February trade deficit

2M trade deficit of -$871m (2M 2017 $2.7bn surplus)

Better than expected

Strong domestic demand keeps the trade balance in deficit and pressures IDR.

Import growth remained strong at 25.2% annual increase in February but is still marginally slower than January's 27.9% annualized pace. Imports of capital equipment increased by 32% YoY while consumer goods imports surged to a 55.3% YoY increase. Export growth improved to 11.8% in February from January's upwardly revised increase of 8.6%. The improvement in exports resulted to a narrower trade deficit of $116m last month from January's deficit of $756m and December's deficit of $220m.
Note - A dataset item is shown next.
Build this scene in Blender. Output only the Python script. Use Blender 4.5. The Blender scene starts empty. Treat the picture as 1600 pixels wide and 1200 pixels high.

The 2M 2018 trade balance turned into a deficit of $871m from the 2M 2017 surplus of $2.7bn. Efforts to increase household spending through a low inflation environment, government stimulus and subsidies, and infrastructure spending coupled with election-related spending should sustain the strengthening of domestic demand. Strong domestic demand results in more challenging trade and current account balances. We now expect the current account deficit to be wider this year, to -$21.2bn or -1.9% of GDP from 2017's deficit of -$17.3bn or -1.7% of GDP. These challenges should exert pressure on IDR. We expect IDR to trade weaker than the 2018 government budget assumption and the government's revised expectations.